Raw records:
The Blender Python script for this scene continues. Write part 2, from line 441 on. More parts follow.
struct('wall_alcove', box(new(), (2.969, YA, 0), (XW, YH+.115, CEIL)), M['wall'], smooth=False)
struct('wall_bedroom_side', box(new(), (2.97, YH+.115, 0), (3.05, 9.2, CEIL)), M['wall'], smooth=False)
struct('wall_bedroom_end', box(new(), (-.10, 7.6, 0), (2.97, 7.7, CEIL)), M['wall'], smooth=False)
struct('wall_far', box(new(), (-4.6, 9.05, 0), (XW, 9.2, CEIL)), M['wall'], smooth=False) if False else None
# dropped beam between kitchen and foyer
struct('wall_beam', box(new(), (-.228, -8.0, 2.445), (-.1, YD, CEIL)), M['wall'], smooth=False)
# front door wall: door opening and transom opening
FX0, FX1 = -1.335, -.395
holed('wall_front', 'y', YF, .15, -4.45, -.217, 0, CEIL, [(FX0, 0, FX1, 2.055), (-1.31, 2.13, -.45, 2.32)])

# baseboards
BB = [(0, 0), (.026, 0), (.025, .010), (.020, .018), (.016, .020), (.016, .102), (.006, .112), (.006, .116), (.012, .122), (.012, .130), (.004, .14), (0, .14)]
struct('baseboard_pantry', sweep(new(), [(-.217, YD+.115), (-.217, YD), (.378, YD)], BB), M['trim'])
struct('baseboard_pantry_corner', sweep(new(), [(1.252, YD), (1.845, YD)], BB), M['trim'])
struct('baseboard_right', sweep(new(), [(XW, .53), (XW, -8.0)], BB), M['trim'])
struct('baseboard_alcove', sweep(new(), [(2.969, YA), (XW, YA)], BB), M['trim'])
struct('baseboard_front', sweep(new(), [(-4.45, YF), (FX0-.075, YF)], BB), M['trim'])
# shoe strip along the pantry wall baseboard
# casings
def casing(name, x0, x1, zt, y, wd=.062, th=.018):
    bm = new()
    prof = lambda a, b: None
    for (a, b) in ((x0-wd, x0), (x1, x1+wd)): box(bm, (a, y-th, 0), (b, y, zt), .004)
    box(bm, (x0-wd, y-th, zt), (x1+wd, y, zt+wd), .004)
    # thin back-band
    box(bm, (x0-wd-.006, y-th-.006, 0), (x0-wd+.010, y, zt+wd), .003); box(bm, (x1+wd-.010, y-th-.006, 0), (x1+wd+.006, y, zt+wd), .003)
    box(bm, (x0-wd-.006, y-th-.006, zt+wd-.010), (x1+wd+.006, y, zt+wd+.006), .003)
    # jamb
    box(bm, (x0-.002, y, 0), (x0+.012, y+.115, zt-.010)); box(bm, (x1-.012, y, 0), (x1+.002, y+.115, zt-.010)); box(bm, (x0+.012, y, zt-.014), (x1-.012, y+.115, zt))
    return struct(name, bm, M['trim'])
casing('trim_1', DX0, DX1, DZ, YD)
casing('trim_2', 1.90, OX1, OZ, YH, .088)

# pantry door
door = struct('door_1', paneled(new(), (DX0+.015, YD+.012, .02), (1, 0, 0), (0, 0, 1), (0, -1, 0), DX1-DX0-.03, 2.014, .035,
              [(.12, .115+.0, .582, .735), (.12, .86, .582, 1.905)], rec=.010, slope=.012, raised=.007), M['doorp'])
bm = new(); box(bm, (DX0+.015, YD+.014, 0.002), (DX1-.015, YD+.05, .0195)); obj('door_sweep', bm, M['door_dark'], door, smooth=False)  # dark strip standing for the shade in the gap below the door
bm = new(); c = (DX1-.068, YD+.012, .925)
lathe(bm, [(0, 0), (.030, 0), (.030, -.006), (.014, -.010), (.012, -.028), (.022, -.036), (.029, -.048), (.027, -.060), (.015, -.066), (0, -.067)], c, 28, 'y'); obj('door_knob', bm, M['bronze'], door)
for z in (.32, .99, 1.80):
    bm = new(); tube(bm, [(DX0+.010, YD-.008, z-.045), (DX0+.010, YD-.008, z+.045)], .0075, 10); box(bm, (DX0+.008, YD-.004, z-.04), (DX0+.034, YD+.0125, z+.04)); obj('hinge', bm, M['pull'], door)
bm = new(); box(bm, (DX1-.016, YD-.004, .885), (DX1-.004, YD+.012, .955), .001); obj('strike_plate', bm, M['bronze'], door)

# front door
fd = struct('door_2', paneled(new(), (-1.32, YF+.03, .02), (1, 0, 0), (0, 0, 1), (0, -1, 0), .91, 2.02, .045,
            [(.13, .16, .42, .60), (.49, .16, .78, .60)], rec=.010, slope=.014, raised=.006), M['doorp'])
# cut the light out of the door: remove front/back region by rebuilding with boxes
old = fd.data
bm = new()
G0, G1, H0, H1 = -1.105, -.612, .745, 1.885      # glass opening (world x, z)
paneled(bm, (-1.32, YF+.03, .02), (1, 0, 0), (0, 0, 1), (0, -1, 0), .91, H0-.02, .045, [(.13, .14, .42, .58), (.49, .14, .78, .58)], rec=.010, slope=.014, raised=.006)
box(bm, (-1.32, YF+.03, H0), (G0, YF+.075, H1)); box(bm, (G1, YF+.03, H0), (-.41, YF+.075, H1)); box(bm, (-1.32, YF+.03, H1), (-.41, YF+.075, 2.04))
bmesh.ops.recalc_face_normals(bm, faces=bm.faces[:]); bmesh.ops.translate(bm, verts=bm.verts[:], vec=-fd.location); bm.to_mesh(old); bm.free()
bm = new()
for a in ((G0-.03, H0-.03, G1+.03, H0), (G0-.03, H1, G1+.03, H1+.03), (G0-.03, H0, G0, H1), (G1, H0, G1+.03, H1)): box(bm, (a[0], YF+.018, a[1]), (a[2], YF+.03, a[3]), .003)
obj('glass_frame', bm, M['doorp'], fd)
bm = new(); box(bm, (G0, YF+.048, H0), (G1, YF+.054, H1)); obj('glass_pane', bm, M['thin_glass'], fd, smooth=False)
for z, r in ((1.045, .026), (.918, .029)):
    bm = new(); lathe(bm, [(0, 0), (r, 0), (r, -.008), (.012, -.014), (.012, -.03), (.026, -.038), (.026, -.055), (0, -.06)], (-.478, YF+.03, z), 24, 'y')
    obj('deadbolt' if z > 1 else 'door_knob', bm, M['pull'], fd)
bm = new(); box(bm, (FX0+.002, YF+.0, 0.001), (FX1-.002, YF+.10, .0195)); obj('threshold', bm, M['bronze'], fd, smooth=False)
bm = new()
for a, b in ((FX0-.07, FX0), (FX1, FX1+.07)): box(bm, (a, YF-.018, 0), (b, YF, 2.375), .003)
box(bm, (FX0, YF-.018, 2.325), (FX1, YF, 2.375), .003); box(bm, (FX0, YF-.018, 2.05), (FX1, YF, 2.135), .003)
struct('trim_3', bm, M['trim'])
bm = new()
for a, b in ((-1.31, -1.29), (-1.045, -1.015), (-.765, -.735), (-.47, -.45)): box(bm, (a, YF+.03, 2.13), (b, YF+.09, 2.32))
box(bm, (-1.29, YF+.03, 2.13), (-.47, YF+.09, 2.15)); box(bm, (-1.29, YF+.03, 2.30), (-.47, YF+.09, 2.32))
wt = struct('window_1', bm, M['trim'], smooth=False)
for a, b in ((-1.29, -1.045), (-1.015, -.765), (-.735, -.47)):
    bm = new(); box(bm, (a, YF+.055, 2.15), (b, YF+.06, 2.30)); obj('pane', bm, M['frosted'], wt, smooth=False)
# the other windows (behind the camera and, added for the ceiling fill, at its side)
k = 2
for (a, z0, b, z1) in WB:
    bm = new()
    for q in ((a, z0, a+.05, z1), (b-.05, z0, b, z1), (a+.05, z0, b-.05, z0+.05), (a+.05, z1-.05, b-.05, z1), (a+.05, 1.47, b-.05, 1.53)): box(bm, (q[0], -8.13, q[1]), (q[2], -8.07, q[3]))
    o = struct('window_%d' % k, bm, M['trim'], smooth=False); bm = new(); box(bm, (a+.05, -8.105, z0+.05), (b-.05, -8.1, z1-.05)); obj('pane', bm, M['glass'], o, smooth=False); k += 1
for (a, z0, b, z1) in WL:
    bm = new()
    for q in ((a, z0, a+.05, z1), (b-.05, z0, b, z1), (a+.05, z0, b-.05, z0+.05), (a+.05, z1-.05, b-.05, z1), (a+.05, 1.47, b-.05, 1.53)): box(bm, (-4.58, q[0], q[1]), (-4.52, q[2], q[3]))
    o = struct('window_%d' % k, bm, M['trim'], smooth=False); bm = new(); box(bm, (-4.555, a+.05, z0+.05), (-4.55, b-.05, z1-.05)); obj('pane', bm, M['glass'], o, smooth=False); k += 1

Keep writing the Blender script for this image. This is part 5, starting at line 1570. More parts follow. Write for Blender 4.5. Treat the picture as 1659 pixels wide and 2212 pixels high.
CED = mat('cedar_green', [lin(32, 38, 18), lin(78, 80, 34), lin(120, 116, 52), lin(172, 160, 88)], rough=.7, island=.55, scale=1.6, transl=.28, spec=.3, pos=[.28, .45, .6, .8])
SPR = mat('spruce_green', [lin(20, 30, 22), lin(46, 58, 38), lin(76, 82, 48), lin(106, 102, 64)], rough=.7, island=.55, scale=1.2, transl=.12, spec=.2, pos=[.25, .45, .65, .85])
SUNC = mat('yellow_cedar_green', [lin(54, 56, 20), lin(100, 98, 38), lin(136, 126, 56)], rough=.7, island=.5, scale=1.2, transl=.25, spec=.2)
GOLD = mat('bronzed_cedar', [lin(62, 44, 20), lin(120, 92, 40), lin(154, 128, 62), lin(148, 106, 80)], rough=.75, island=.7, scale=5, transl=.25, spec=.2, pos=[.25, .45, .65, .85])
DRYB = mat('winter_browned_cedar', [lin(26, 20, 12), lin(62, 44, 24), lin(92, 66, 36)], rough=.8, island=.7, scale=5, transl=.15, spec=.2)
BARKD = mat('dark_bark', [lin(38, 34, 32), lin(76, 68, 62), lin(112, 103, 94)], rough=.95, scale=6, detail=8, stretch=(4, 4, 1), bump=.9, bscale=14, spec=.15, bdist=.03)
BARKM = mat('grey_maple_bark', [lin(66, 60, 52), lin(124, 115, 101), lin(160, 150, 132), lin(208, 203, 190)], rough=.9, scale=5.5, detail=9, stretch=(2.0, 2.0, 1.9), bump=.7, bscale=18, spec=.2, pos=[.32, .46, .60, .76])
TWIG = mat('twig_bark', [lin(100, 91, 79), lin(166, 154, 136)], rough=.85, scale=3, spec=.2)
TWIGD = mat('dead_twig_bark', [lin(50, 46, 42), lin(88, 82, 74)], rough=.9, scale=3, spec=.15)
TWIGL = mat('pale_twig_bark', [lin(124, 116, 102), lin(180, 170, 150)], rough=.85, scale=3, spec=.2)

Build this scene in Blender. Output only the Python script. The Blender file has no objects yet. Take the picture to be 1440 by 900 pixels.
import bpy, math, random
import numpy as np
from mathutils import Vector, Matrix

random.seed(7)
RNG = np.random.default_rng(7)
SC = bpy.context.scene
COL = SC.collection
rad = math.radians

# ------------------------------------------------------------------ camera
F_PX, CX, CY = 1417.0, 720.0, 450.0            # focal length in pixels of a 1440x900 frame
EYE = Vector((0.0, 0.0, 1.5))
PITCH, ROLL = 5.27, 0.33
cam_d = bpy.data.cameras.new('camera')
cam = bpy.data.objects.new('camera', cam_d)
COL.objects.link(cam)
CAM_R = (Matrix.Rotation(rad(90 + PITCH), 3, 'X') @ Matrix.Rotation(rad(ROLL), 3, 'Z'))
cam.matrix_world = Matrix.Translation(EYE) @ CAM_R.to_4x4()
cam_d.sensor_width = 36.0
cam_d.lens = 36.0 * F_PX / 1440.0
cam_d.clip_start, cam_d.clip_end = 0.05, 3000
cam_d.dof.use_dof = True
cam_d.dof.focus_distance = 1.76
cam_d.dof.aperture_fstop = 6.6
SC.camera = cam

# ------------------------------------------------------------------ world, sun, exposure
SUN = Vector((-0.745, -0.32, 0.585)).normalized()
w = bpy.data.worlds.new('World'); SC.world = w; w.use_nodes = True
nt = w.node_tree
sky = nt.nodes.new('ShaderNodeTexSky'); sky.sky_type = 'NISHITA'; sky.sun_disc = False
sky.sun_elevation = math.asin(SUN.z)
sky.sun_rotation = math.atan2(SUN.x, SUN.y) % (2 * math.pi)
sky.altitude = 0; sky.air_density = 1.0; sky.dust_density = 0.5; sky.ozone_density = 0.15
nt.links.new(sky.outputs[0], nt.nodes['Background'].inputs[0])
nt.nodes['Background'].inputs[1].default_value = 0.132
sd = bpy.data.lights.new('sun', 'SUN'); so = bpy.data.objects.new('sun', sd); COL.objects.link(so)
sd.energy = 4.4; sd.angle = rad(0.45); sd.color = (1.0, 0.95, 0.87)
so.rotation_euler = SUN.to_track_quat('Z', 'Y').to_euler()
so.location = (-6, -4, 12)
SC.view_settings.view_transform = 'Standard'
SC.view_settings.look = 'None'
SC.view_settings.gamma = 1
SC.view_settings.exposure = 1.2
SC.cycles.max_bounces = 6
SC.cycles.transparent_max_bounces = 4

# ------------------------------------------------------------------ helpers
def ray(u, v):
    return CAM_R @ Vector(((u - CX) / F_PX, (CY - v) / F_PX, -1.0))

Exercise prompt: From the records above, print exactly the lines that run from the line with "Build this scene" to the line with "SC.camera = cam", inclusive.

Finished task:
Build this scene in Blender. Output only the Python script. The Blender file has no objects yet. Take the picture to be 1440 by 900 pixels.
import bpy, math, random
import numpy as np
from mathutils import Vector, Matrix

random.seed(7)
RNG = np.random.default_rng(7)
SC = bpy.context.scene
COL = SC.collection
rad = math.radians

# ------------------------------------------------------------------ camera
F_PX, CX, CY = 1417.0, 720.0, 450.0            # focal length in pixels of a 1440x900 frame
EYE = Vector((0.0, 0.0, 1.5))
PITCH, ROLL = 5.27, 0.33
cam_d = bpy.data.cameras.new('camera')
cam = bpy.data.objects.new('camera', cam_d)
COL.objects.link(cam)
CAM_R = (Matrix.Rotation(rad(90 + PITCH), 3, 'X') @ Matrix.Rotation(rad(ROLL), 3, 'Z'))
cam.matrix_world = Matrix.Translation(EYE) @ CAM_R.to_4x4()
cam_d.sensor_width = 36.0
cam_d.lens = 36.0 * F_PX / 1440.0
cam_d.clip_start, cam_d.clip_end = 0.05, 3000
cam_d.dof.use_dof = True
cam_d.dof.focus_distance = 1.76
cam_d.dof.aperture_fstop = 6.6
SC.camera = cam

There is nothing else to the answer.